Christian groups protest against the spate of school abductions in Nigeria outside High Commission in London

Christian charity representatives have campaigned outside the Nigerian High Commission in protest at the frequent disappearance of young people in the West African country. 

Leah Sharibu, a Christian girl, is among the hundreds of teenagers who have been abducted, and sometimes returned, from schools in Nigeria. She has not been released. 

The UN estimates that 1 million school children could miss school this year because of the threat of kidnap. 

Christian Peer Lord David Alton, spoke to Premier from outside the Nigerian High Commission, saying: "The education of around 1.3 million students is believed to be affected by the attacks and abductions in the last academic year alone." 

He said over 1,000 students have been abducted for ransom since 2020. 

Lord Alton explained why he was passionate about it: "I've been a teacher myself but I've also seen the difference that education has made first in the lives of my own children and now my granddaughters as well. I want the same things for girls and women in Nigeria that our young women and girls are entitled to in this country as well."

The protest was part of Christian Solidarity Worldwide's 'Sing For Freedom' campaign
 
CSW's founder president Mervyn Thomas said: "We particularly remember, as we have done so many times on this spot, Leah Sharibu. She is 18 years old now, but she was 14 years old when she was taken by Boko Haram, and she's now been held for nearly four years for one reason.
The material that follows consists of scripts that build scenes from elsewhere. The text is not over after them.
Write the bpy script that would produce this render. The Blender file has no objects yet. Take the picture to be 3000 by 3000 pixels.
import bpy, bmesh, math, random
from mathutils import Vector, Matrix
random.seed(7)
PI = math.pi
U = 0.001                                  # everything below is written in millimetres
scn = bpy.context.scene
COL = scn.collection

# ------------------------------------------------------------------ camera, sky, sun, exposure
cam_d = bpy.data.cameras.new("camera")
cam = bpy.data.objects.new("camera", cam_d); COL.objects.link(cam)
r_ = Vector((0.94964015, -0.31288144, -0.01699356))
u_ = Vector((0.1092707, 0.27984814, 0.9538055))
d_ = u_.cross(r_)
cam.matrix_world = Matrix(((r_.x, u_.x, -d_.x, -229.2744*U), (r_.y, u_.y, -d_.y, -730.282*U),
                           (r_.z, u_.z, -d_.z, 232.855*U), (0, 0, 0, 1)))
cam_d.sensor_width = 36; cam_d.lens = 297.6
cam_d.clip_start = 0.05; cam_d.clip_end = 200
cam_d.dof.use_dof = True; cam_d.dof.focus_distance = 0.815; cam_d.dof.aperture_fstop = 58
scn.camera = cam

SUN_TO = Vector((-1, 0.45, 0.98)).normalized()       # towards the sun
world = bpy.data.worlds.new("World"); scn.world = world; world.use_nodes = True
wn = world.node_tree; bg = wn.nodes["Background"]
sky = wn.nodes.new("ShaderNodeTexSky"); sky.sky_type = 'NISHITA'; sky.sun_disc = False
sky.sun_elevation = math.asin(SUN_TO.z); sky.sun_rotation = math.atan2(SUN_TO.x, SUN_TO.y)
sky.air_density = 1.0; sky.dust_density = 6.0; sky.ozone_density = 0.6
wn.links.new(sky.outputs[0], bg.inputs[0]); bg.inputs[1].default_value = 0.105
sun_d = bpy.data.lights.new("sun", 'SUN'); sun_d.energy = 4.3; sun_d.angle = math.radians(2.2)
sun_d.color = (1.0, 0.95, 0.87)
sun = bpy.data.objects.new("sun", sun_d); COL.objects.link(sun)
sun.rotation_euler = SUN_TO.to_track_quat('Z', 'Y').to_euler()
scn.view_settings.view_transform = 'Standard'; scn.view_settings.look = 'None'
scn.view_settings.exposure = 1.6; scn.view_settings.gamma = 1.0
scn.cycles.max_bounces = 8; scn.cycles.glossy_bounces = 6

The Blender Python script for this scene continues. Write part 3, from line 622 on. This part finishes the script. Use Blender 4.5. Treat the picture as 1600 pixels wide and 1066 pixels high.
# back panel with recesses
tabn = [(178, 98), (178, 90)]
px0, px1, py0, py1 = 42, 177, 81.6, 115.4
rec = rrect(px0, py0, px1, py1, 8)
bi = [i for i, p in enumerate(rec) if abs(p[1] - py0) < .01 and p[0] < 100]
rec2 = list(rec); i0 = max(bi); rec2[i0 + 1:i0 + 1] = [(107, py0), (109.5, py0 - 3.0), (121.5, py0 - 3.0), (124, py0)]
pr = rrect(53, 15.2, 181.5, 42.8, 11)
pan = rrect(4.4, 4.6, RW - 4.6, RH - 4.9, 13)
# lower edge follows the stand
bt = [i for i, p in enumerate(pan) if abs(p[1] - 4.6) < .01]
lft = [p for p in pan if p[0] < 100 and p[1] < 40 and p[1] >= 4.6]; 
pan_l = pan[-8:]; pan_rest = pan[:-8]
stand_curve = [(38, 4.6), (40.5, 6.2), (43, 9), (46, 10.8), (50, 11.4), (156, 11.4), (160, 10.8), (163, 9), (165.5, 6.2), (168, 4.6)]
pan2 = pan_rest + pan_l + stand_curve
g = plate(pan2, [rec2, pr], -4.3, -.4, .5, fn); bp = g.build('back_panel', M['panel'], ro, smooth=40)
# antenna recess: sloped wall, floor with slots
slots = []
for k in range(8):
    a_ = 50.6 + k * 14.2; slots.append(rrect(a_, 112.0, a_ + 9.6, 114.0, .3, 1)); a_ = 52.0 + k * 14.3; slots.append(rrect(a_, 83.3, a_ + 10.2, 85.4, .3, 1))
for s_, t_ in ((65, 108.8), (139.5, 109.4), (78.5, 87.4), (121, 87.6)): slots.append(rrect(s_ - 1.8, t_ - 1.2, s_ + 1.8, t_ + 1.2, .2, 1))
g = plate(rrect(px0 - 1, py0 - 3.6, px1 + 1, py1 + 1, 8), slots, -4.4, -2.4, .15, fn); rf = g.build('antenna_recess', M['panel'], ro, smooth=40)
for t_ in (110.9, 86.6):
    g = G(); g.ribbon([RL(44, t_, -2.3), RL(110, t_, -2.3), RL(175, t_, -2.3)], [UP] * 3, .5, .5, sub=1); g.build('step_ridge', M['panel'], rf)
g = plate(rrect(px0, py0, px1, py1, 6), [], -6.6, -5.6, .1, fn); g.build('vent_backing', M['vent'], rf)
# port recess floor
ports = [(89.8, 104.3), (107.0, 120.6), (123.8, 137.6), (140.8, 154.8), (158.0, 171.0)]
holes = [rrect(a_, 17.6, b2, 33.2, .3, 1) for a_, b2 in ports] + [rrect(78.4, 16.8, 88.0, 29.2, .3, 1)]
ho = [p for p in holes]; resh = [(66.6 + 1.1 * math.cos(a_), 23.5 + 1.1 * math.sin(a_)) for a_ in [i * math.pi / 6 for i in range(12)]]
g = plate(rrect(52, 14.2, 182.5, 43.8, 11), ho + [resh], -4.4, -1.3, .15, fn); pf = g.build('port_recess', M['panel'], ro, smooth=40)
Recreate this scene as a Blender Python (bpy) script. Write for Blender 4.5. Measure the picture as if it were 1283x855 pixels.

The one reason is: she has refused to renounce her faith in Jesus, and so she's still being held captive. And of course we remember the Chibok girls as part of this campaign...270 girls who were kidnapped in 2014, and there are still 110 of them missing today.  We're here today to stand in solidarity with them."

UNESCO recommends that governments commit 15 to 20 per cent of their national budget to education. However, for 2021 the Nigerian government allocated 5.6 per cent of its budget towards education.